Voilà de toutes les méthodes d'oraison celle qui est préférable, celle qui est la plus profitable. Il faut du renoncement pour en arriver là, ce n'est pas facile. Mais nos efforts seront bien récompensés. Cette oraison d'anéantissement devant Dieu, c'est l'oraison du publicain dans le temple, qui se frappe la poitrine sans oser lever les yeux. Cet exercice, je le répète, est la part d'un grand nombre. Bien des âmes, toutes les fois qu'elles ont à parler au bon Dieu, se trouvent dans l'impuissance de lui rien dire. C'est un exercice vraiment méritoire que de se trouver là devant Dieu, sans cœur, sans volonté, avec des pensées étrangères. Faites l'oraison comme je vous dis, et vous recevrez des fruits extrêmement abondants. Mettez Dieu à votre place, et qu'il ne reste plus rien de vous-mêmes. Apprenez cela aux personnes, enseignez-leur cette manière de faire. Cette oraison-là est la plus difficile.

La seconde méthode d'oraison que je conseillerai ensuite est la préparation de la journée devant Dieu. De même que le marchand prépare son étalage, l'ouvrier ses outils, il faut que nous aussi nous préparions notre journée, nos communions, notre travail, nos difficultés, nos rapports avec les élèves, avec le prochain, avec nous-mêmes, nos résistances à la tentation. Il faut préparer sa journée devant Dieu et en Dieu. Toute âme qui appelle le bon Dieu à son secours, obtient certainement le secours du bon Dieu: elle a en mains le moyen de réparer ses faiblesses et ses fautes. Dans telle ou telle circonstance il arrive qu'elle manque de courage. Seigneur, soyez avec moi, éclairez-moi, illuminez-moi.

Saint Bernard disait qu'il ne savait rien, qu'il n'avait rien dans l'intelligence ni dans la pensée qui ne lui vînt de Dieu. Attachons‑nous, nous aussi, à la lumière divine. Dans nos études, demandons la grâce de comprendre et de savoir: c'est là le grand moyen. De nous-mêmes, nos ressources sont si minimes et si courtes! Vous pourrez toujours arriver par le moyen de l'obéissance et de la confiance. Dites au bon Dieu le matin: “Donnez-moi votre lumière; je vous la demande maintenant d'avance. Pendant que j'étudierai, je vous la réclamerai encore. Si j'oublie alors de vous invoquer, pensez-y pour moi, mon Dieu, et donnez-moi alors ce qu'il me faudra”.

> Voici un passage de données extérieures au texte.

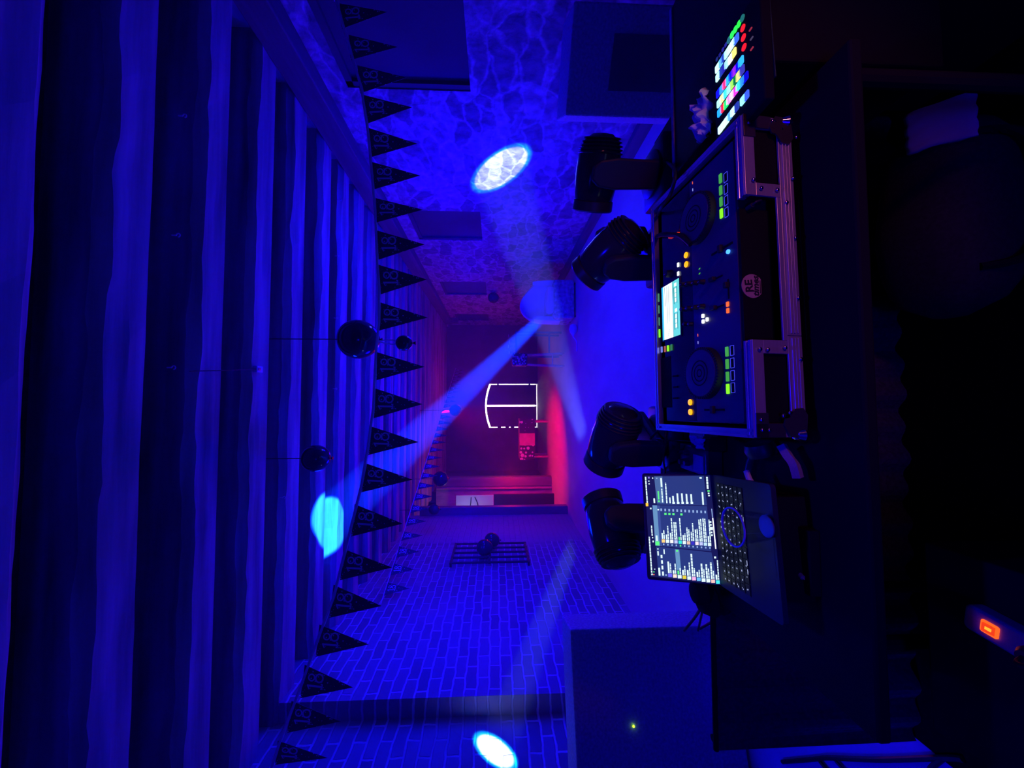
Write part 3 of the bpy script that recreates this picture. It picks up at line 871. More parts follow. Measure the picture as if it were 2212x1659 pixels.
PADS = [(1596.4, 51.9, 'o', (40, 255, 60)), (1588.8, 63.6, 'o', (40, 255, 70)), (1581.6, 74.9, 'o', (40, 255, 80)), (1603.8, 39.4, 'o', (30, 110, 110)), (1574.9, 86.2, 'o', (40, 110, 130)),
        (1568, 96.8, 's', (40, 40, 160)), (1561.8, 107, 's', (40, 40, 160)), (1555.4, 118.3, 's', (30, 30, 130)), (1549, 127.6, 's', (30, 40, 120)),
        (1605, 60.5, 'o', (255, 30, 40)), (1606.2, 81.2, 'o', (255, 30, 40)), (1607.5, 102.1, 'o', (255, 30, 40)), (1621.7, 63.2, 't', (150, 40, 60)), (1624, 82.9, 't', (70, 60, 90)), (1624.5, 105.2, 't', (150, 40, 60)),
        (1590.9, 84.1, 'b', (50, 90, 210)), (1583.3, 94.3, 'b', (190, 250, 255)), (1576, 106, 'b', (190, 250, 255)), (1569.8, 115.8, 'b', (170, 245, 255)), (1563, 125, 'b', (40, 70, 200)), (1557, 135.6, 'b', (90, 170, 255)), (1550.4, 146.5, 'b', (190, 250, 255)),
        (1585.4, 115.4, 'b', (255, 225, 110)), (1578.2, 127.2, 'b', (235, 235, 255)), (1570.6, 137.3, 'b', (150, 210, 255)), (1564.5, 146.5, 'b', (40, 40, 190)), (1558, 156, 'b', (40, 70, 190)), (1551.5, 165.6, 'b', (180, 250, 255)),
        (1552.3, 200.8, 'p', (20, 20, 255)), (1559.5, 192, 'p', (50, 140, 255)), (1565.8, 182.4, 'p', (255, 40, 110)), (1572.6, 173.3, 'p', (40, 160, 255)), (1579.8, 163, 'p', (20, 20, 255)), (1586.5, 153.5, 'p', (130, 30, 255)), (1594, 143.5, 'p', (10, 10, 255)), (1601, 133, 'p', (40, 160, 255)),
        (1554.2, 222, 'p', (160, 240, 255)), (1560.5, 212.3, 'p', (250, 235, 150)), (1567.3, 202.7, 'p', (60, 240, 235)), (1574.5, 193, 'p', (140, 240, 255)), (1581.2, 183.4, 'p', (150, 240, 90)), (1587.5, 173.8, 'p', (0, 130, 70)), (1595.2, 164.1, 'p', (215, 220, 120)), (1602.9, 152.5, 'p', (60, 60, 190)),
        (1555.2, 242.2, 'p', (30, 150, 255)), (1561.5, 233.5, 'p', (255, 30, 60)), (1568.7, 224.9, 'p', (30, 250, 110)), (1575, 215.2, 'p', (240, 130, 230)), (1581.7, 205.6, 'p', (240, 190, 250)), (1589, 196, 'p', (235, 50, 255)), (1595.7, 185.8, 'p', (60, 235, 255)), (1603.9, 175.7, 'p', (40, 130, 255)), (1611, 167, 'p', (10, 10, 220)),
        (1556.6, 278.9, 'b', (190, 252, 255)), (1563.4, 269.7, 'b', (190, 252, 255)), (1570.1, 260.5, 'b', (190, 252, 255)), (1576.9, 250.5, 'b', (80, 150, 255)), (1583.6, 241.5, 'b', (190, 252, 255)), (1591.4, 231.6, 'b', (40, 60, 180)), (1605.3, 216.2, 'b', (140, 235, 255)), (1612.6, 207, 'b', (50, 80, 200))]
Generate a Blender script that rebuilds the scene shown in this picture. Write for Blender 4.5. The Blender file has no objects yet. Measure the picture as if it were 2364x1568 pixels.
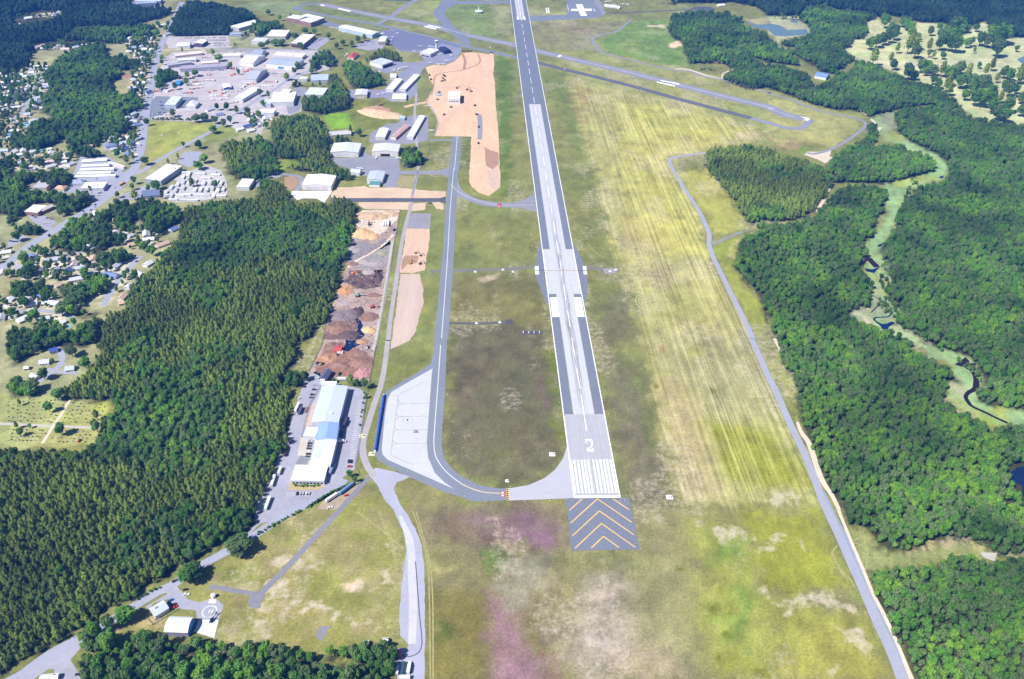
import bpy, math, random
import numpy as np
from mathutils import Matrix, Vector
from mathutils.geometry import tessellate_polygon

# ---------------------------------------------------------------- camera, world, sun
SC = bpy.context.scene
COL = SC.collection
IW, IH = 2363.0, 1568.0                      # units in which the photograph was measured
FOC, PITCH, ROLL, RAZ, CAMH, RX0, RY0 = 1897.72, 0.625193, 0.0230598, -0.0473942, 588.366, 86.0274, 556.516
CP, SP, CR, SR = math.cos(PITCH), math.sin(PITCH), math.cos(ROLL), math.sin(ROLL)
cam = bpy.data.cameras.new('camera'); cam.sensor_width = 36; cam.lens = FOC / IW * 36
cam.clip_start = 1; cam.clip_end = 60000
camo = bpy.data.objects.new('camera', cam); COL.objects.link(camo)
_r = Vector((1, 0, 0)); _f = Vector((0, CP, -SP)); _d = Vector((0, -SP, -CP))
_x = _r * CR - _d * SR; _y = -(_r * SR + _d * CR)
M_ = Matrix((_x, _y, -_f)).transposed().to_4x4(); M_.translation = Vector((0, 0, CAMH))
camo.matrix_world = M_
SC.camera = camo

SUN_EL = math.radians(50); SHX, SHY = 0.82, 0.57      # shadows fall to the right and away
wd = bpy.data.worlds.new('World'); SC.world = wd; wd.use_nodes = True
nt = wd.node_tree; bg = nt.nodes['Background']
sky = nt.nodes.new('ShaderNodeTexSky'); sky.sky_type = 'NISHITA'; sky.sun_disc = False
sky.sun_elevation = SUN_EL; sky.sun_rotation = math.atan2(-SHX, -SHY)
sky.air_density = 1.0; sky.dust_density = 0.6; sky.altitude = 600
nt.links.new(sky.outputs[0], bg.inputs[0]); bg.inputs[1].default_value = 0.05
sl = bpy.data.lights.new('sun', 'SUN'); sl.energy = 4.8; sl.angle = math.radians(0.5); sl.color = (1.0, 0.965, 0.9)
so = bpy.data.objects.new('sun', sl); COL.objects.link(so)
so.rotation_euler = Vector((SHX * math.cos(SUN_EL), SHY * math.cos(SUN_EL), -math.sin(SUN_EL))).to_track_quat('-Z', 'Y').to_euler()
so.location = (0, 0, 900)
SC.view_settings.view_transform = 'Standard'; SC.view_settings.look = 'None'
SC.view_settings.exposure = 0.60; SC.view_settings.gamma = 1.0; SC.view_settings.use_curve_mapping = False
try:
    SC.cycles.max_bounces = 5; SC.cycles.diffuse_bounces = 2; SC.cycles.glossy_bounces = 2
    SC.cycles.transmission_bounces = 2; SC.cycles.volume_bounces = 0
except Exception: pass
rnd = random.Random(7)

# ---------------------------------------------------------------- measuring the photograph
def unp(X, Y, z=0.0):
    dx, dy = X - IW / 2, Y - IH / 2
    u = dx * CR + dy * SR; v = -dx * SR + dy * CR
    d = _f * FOC + _r * u + _d * v
    t = (z - CAMH) / d.z
    return Vector((d.x * t, d.y * t, z))
def prj_np(x, y, z):
    dep = y * CP + (CAMH - z) * SP
    u = FOC * x / dep; v = FOC * (-y * SP + (CAMH - z) * CP) / dep
    return IW / 2 + u * CR - v * SR, IH / 2 + u * SR + v * CR, dep
def nums(s): return [float(a) for a in s.replace(',', ' ').split()] if isinstance(s, str) else list(s)
def tile(t, s):                               # numbers read in one of 4x4 enlargements -> picture units
    a = nums(s)
    c, r = (int(t[0]), int(t[1])) if t != 'D' else (0, 0)
    if t == 'D': return [(a[i], a[i + 1]) for i in range(0, len(a), 2)]
    return [(590.75 * c + a[i] / 4, 392 * r + a[i + 1] / 4) for i in range(0, len(a), 2)]
def G(t, s, z=0.0): return [unp(X, Y, z).to_2d() for X, Y in tile(t, s)]
def multi(*ts):                               # ('12','...','13','...') joined
    out = []
    for i in range(0, len(ts), 2): out += G(ts[i], ts[i + 1])
    return out
def mpp(X, Y, z=0.0):                         # metres per picture unit, across
    return (unp(X + 1, Y, z) - unp(X, Y, z)).length

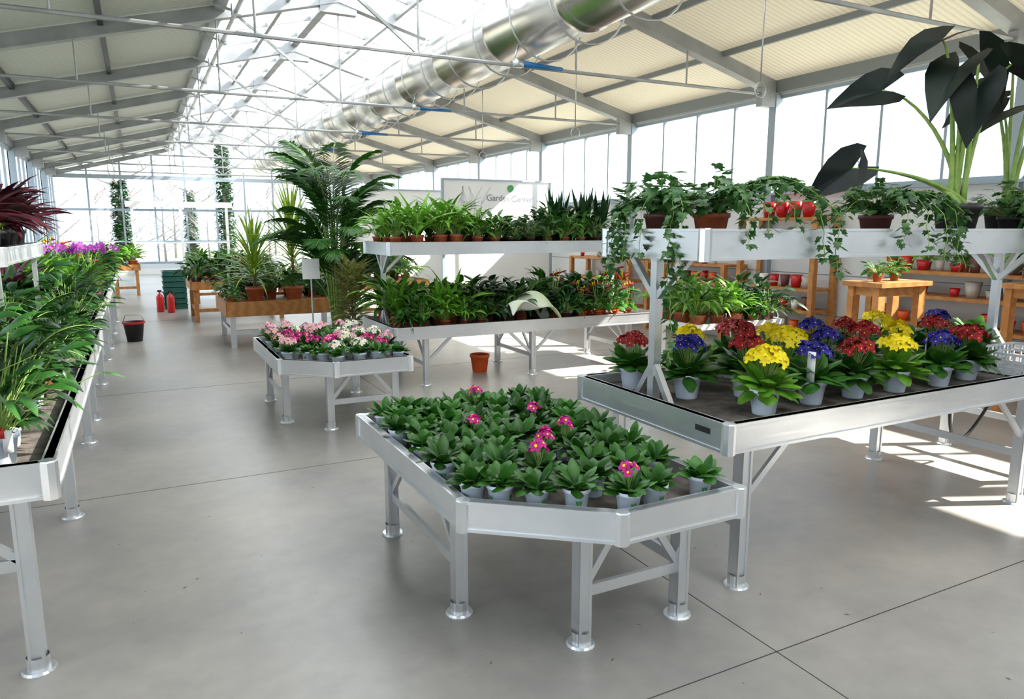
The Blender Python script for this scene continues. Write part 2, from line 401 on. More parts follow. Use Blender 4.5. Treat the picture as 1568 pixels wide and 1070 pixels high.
b=MB(); Z2=.8; X2a,X2b,Y2a,Y2b=2.13,5.45,2.16,3.28
tray(b,[(X2a,Y2a),(X2b,Y2a),(X2b,Y2b),(X2a,Y2b)],Z2,.13)
for x in (2.3,4.5,5.3):
    for y in (2.24,3.16): leg(b,x,y,Z2-.1)
    b.bar((x,2.24,.3),(x,3.16,.3),.02,.045,'alu')
knee(b,(2.3,2.24),(1,0),.68);knee(b,(4.5,2.24),(-1,0),.68);knee(b,(2.3,3.16),(1,0),.68);knee(b,(4.5,3.16),(-1,0),.68)
shelf(b,2.2,5.4,2.43,3.17,1.6,.14,Z2-TD,(2.24,5.1))
b.box((2.13-.016,2.3,.745),(.004,.09,.025),'potk')
mk(b,'two_tier_plant_bench')
b=MB(); Z3=.63; X3a,X3b,Y3a,Y3b=2.2,5.4,6.78,7.86
tray(b,[(X3a,Y3a),(X3b,Y3a),(X3b,Y3b),(X3a,Y3b)],Z3,.13)
for x in (2.55,3.8,5.1):
    for y in (6.88,7.76): leg(b,x,y,Z3-.1)
    brace(b,(x,6.88),(x,7.76),Z3-.12)
for x,d in ((2.55,1),(3.8,-1),(3.8,1),(5.1,-1)): knee(b,(x,6.88),(d,0),Z3-.12)
shelf(b,2.22,5.3,6.98,7.8,1.465,.13,Z3-TD,(2.28,5.2))
mk(b,'two_tier_plant_bench')
b=MB(); Z4=.58
tray(b,[(.93,5.82),(1.3,5.5),(1.9,5.5),(1.9,7.1),(.93,7.1)],Z4,.12)
for x,y in [(1.0,6.9),(1.0,6.05),(1.28,5.68),(1.82,5.68),(1.82,6.9)]: leg(b,x,y,Z4-.1)
brace(b,(1.0,6.05),(1.0,6.9),.48); brace(b,(1.28,5.68),(1.82,5.68),.48)
mk(b,N_)
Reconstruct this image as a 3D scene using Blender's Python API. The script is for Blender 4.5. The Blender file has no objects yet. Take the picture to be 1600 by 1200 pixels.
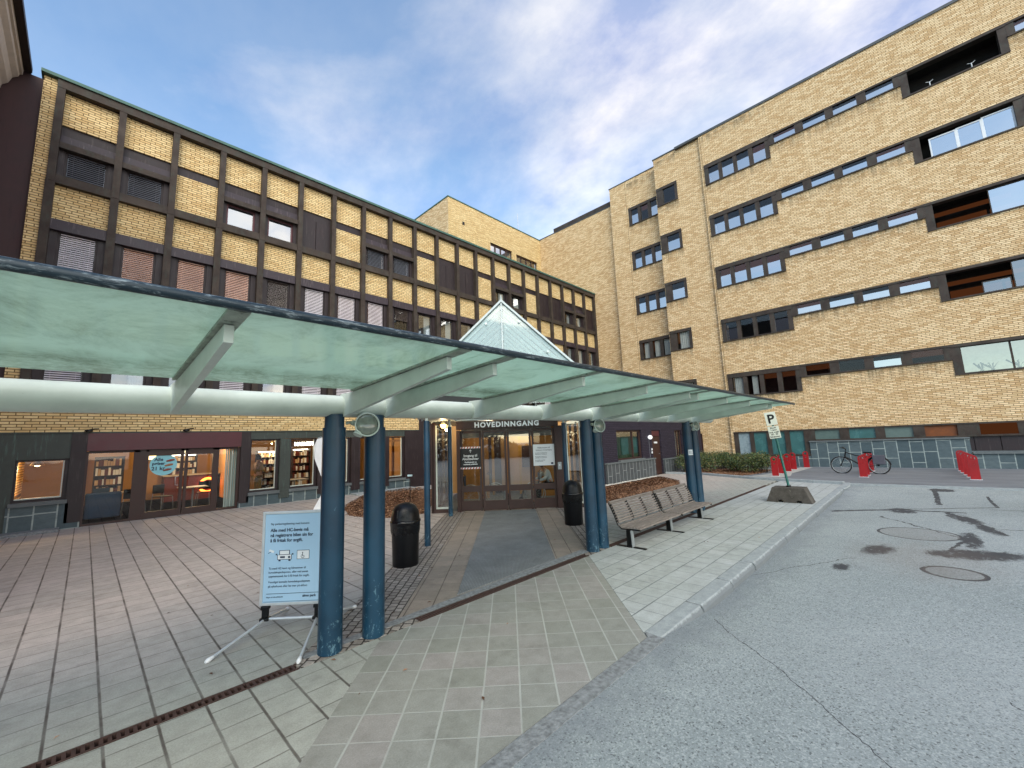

Voilà la vraie méthode d'avoir le bon Dieu avec soi. Une troisième méthode d'oraison, c'est celle qu'il est bon d'employer dans quelques circonstances particulières. Voilà une première communion, une grande fête, Pâques ou Noël, un pèlerinage, une occasion spéciale. Nous ressentons un vif attrait du bon Dieu pour nous occuper de telle ou telle manière dans l'oraison, nous avons une grâce toute particulière à demander, suivons cet attrait. Occupons‑nous de ces pensées que Dieu nous donne, varions‑les, quand nous sentons que nous retombons sur nous-mêmes.

Un jour où vous serez fatigué, épuisé, vous pouvez bien vous servir aussi de votre petit memento des devoirs journaliers, de votre Directoire lui‑même, en le suivant pas à pas, en prenant l'un après l'autre chacun des exercices, ou vous arrêtant plus particulièrement sur l'un d'eux: le lever, la direction d'intention, etc. Cette dernière manière est très bonne en voyage. Prenez l'exercice de la préparation, votre livre en main, et suivez tout ce que recommande notre saint Fondateur. En voyage ou quand vous serez fatigué, distrait, vous aurez ainsi une excellente ressource pour tenir votre esprit plus attentif à Dieu. N'oubliez pas dans votre oraison de recommander votre journée au bon Dieu, de bien vous mettre sous sa protection et de lui demander de veiller sur vous.

Vous n'avez pas pu faire votre oraison le matin: suppléez-y dans le courant de la journée; trouvez un moment pour la faire. Si vous ne pouvez absolument pas, dites alors: “Mon Dieu, je ne peux pas vous donner une demi‑heure, je vous donne toute la journée, avec d'autant plus de bonne volonté que je n'ai pu ce matin accomplir mon devoir quotidien”. Et efforcez‑vous de faire toutes vos actions dans l'union la plus intime avec le bon Dieu. Notre saint Fondateur a bien raison de dire que l'exercice de l'oraison est l'un des plus importants de la vie religieuse. C'est l'oraison qui fait les saints. Ce qui a fait la bonne Mère, c'est l'esprit d'oraison. C'est surtout à l'oraison du soir qu'elle s'occupait avec le bon Dieu de sa charge, des âmes, du gouvernement de la maison, de ses peines et de ses difficultés. Devenons de bons religieux, afin d'avoir du monde. Ce qui attire des novices, ce sont de bons religieux. L'odeur, le parfum du bon religieux attire d'autres âmes qui viennent. Attirons‑en par notre esprit d'oraison.